Another Wall Street Soap Opera

You know I love Wall Street soap operas and one just ended yesterday between the activist investor Nelson Peltz and the old-line chemical company, DuPont (ticker symbol: DD). 

 

An activist investor is someone who buys a large stake in a publicly traded company and uses that ownership stake to force management to make major changes.  

 

Being from St. Louis, Carl Icahn is the most famous activist investor in my mind (although he used to be called a corporate raider), but there are plenty of others these days including Bill Ackman, Dan Loeb and Paul Singer among others.

 

Almost two years ago, Peltz started a very public campaign against DuPont, arguing that it should be split into four companies to streamline their complex structure that would cut costs and bureaucracy which would both cut expenses and boost sales, and unlock real shareholder value.

 

He launched a proxy battle in October requesting that he and three of his pals be added to the board of directors so that he could force the changes that management isn’t making, but didn’t get enough votes to win any seats. 

 

It’s an unusual loss for Peltz and for activists in general who have been very successful in recent years and are now targeting very large companies like DuPont, which has a $62.7 billion market capitalization.

 

While the drama is fun to watch, this particular battle is interesting because the three largest shareholders are all large index fund providers: Vanguard, BlackRock and State Street.  Each company also manages actively managed portfolios, but yesterday’s events also highlight the power that index funds now have.

 

Even though index funds are passively managed, they take an active role in all kinds of corporate governance issues.  Vanguard publishes their guidelines on proxy voting that you can find here and you can see that it covers board director elections, compensation matters and even social or environmental issues.

 

Acropolis also has to deal with proxy voting as you already know from your detailed reading of our proxy voting policy.  We outsource the actual voting to a company dedicated to proxy voting, Glass Lewis.  

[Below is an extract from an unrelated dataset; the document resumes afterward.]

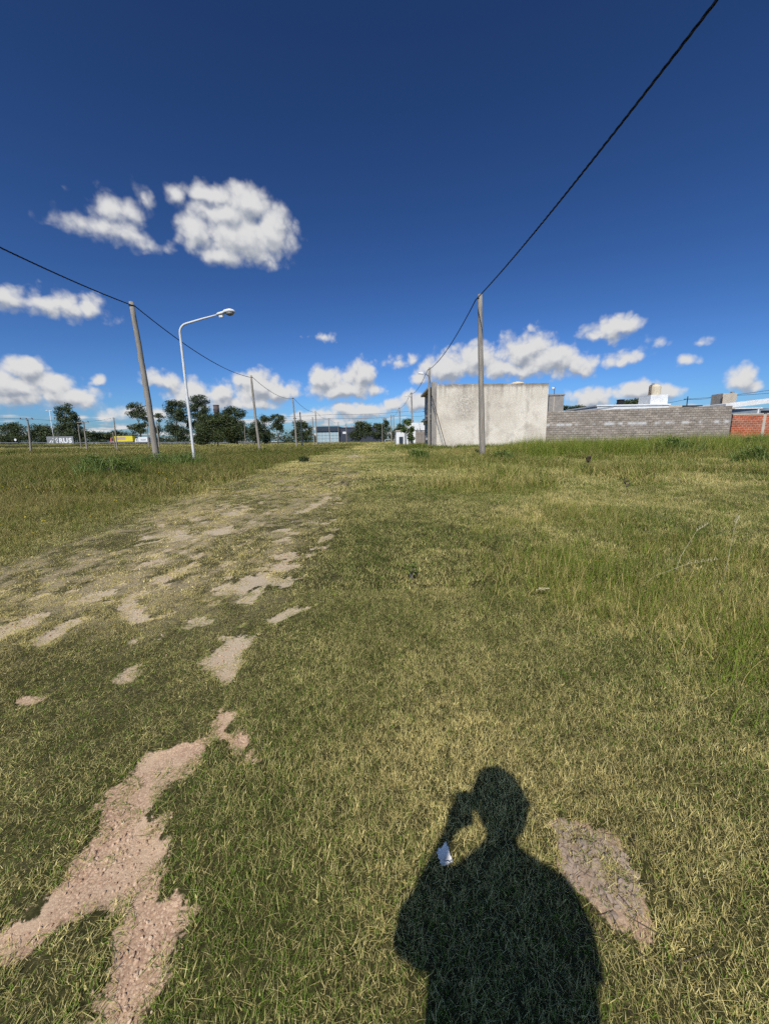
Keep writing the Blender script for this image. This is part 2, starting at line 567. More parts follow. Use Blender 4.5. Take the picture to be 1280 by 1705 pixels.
def plaster_mat():
    """old cement render: cloudy patches, a dark mouldy top edge with runs, faint trowel mottling"""
    m, n, l, b = mat('stained_cement_render')
    tcn = nd(n, 'ShaderNodeTexCoord')
    o = tcn.outputs['Object']
    big = noise(n, l, scaled(n, l, o, (0.42, 1, 0.38)), 1.0, 4, 0.55, 0.8)
    mid = noise(n, l, o, 0.95, 5, 0.6, 0.4)
    fine = noise(n, l, o, 7.0, 3, 0.6)
    c = ramp(n, l, big.outputs['Fac'], [(0.34, (0.55, 0.485, 0.39)), (0.5, (0.645, 0.58, 0.475)), (0.66, (0.71, 0.645, 0.54))])
    c = mixc(n, l, mth(n, l, 'MULTIPLY', smooth(n, l, mid.outputs['Fac'], 0.46, 0.70), 0.9), c, (0.50, 0.44, 0.36))
    c = mixc(n, l, mth(n, l, 'MULTIPLY', smooth(n, l, fine.outputs['Fac'], 0.5, 0.8), 0.25), c, (0.48, 0.435, 0.365))
    sep = nd(n, 'ShaderNodeSeparateXYZ')
    l.new(o, sep.inputs[0])
    run = noise(n, l, scaled(n, l, o, (3.0, 1, 0.12)), 1.0, 4, 0.65)
    reach = smooth(n, l, sep.outputs['Z'], 4.0, 5.75)
    k = mth(n, l, 'MULTIPLY', reach, smooth(n, l, run.outputs['Fac'], 0.44, 0.66))
    top = mth(n, l, 'MULTIPLY', smooth(n, l, sep.outputs['Z'], 5.3, 5.72), smooth(n, l, mid.outputs['Fac'], 0.30, 0.6))
    c = mixc(n, l, mth(n, l, 'MULTIPLY', k, 0.5), c, (0.17, 0.145, 0.12))
    c = mixc(n, l, mth(n, l, 'MULTIPLY', top, 0.8), c, (0.16, 0.135, 0.11))
    ctr = vmth(n, l, 'SUBTRACT', o, (2.9, 0.0, 3.95))          # one mouldy cloud left of the middle
    dd = vmth(n, l, 'LENGTH', scaled(n, l, ctr, (0.6, 0.05, 0.5)))
    blot = mth(n, l, 'MULTIPLY', smooth(n, l, dd, 0.2, 1.0, 1.0, 0.0), smooth(n, l, fine.outputs['Fac'], 0.36, 0.6))
    c = mixc(n, l, mth(n, l, 'MULTIPLY', blot, 0.6), c, (0.24, 0.215, 0.185))
    # joints between two pours, dark wandering lines
    for jx0, amt in ((5.0, 0.5), (8.6, 0.3)):
        jx = mth(n, l, 'ABSOLUTE', mth(n, l, 'SUBTRACT', mth(n, l, 'ADD', sep.outputs['X'], mth(n, l, 'MULTIPLY', big.outputs['Fac'], 0.4)), jx0 + 0.2))
        j = mth(n, l, 'MULTIPLY', smooth(n, l, jx, 0.02, 0.28, 1.0, 0.0), smooth(n, l, mid.outputs['Fac'], 0.35, 0.6))
        c = mixc(n, l, mth(n, l, 'MULTIPLY', j, amt), c, (0.27, 0.245, 0.21))
    l.new(c, b.inputs['Base Color'])
    b.inputs['Roughness'].default_value = 0.95
    bump(n, l, fine.outputs['Fac'], 0.25, 0.01, b)
    return m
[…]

We have authorized Glass Lewis to vote for the purpose of maximizing shareholder return.  If you’re so inclined, you can review their 49-page 2015 Proxy Paper Guidelines for the US by clicking here.

 

If you did click through to read the document, you can see why we’ve outsourced it: it’s an incredibly complex process that’s extremely time-consuming and labor intensive.  It’s still very important and the Securities and Exchange Commission (SEC) requires that we have a policy and disclose it to our clients.

 

Another interesting angle on the subject is a mutual fund that I wrote about some time ago which invests in stocks that activists are targeting.  When an investor takes a five percent stake in a company, they have to disclose that stake within 10 days in what is called a 13D filing. 

 

When the fund, known as the 13D Activist Fund, sees one of 20 or so activist investors take a stake in a company, they buy the stock in the fund.  Although the fund is relatively new, the performance has been remarkably good.  I ran it through our models to see what explains the performance and it looks like true alpha.

 

While I like the idea and watch the fund, I don’t think it will make it into our portfolio because it is very expensive at 1.75 percent and has been very tax-inefficient so far. 

 

And even though there does appear to be (pre-tax) alpha, it could still be an aberration.   A well-known academic, Jeffrey Sonnenfeld, of the Yale School of Management, wrote a recent opinion piece in the Wall Street Journal pointing out that performance has been poor among activist hedge funds.  The index series that he uses is widely known to be troublesome, which makes it even more difficult to assess. 

 

For now, I’m just going to keep watching the soaps play out in the paper each day and be thankful that I’m not the CEO of a targeted company.  DuPont’s CEO surely had some campaign, but undoubtedly knows that the pressure is still on to deliver results or another activist investor will be back at the door again.